A 32-year-old man is accused of murdering his five young children, and dispensing of their bodies in trash bags alongside a dirt road in Alabama, officials in South Carolina said Wednesday.
Timothy Ray Jones Jr. is going to be charged with five counts of murder, according to Lexington County Acting Sheriff Lewis McCarty, noting that officials have yet to determine a motive, or cause of deaths of the kids, ages 1-8, in the horrifying incident.
“In all my years in law enforcement,” McCarty said, “I have never seen a case like this.”
The incident unfurled Saturday, in Mississippi, when Jones was stopped in his Cadillac Escalade at a traffic checkpoint, and subsequently arrested in connection with driving under the influence, as Mississippi district attorney Daniel Jones said the accused killer was “high as a kite” after smoking synthetic marijuana.
Officers noticed that the man was acting bizarre, authorities said, and zeroed in on a suspicious combination in his vehicle: blood stains, kids’ clothes and a bottle of bleach.
A complaint of child abuse had been raised against Jones Aug. 7, NBC reported, but Department of Social Services director Jackie Swindler told the network that “at that time, there was nothing to alarm them immediately” of danger.
The last time the children were seen alive was Aug. 28; Upon further investigation, police learned that Jones’ ex-wife had reported the man and the five children missing Sept. 3, a day after Jones was slated to bring them to their mother’s house. (No Amber Alert was put into place because Jones has legal custody of his kids, according to State Law Enforcement Division Chief Mark Keel.)
Three days after he was taken into custody, Jones took officers to the location where the bodies were at.

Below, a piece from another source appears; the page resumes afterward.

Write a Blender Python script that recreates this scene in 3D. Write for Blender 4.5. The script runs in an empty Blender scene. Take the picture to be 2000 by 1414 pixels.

McCarty said that the widespread nature of the investigation — spanning 700 miles over five states — made for such a “logistical nightmare” that the investigation was kept under tight wraps until the gruesome discovery was made on Tuesday, in an effort to “balance the children and the investigation against the releasing of information.
“I am a police officer, I’m not a politician,” the lawman said. “My job basically is to get this job done.”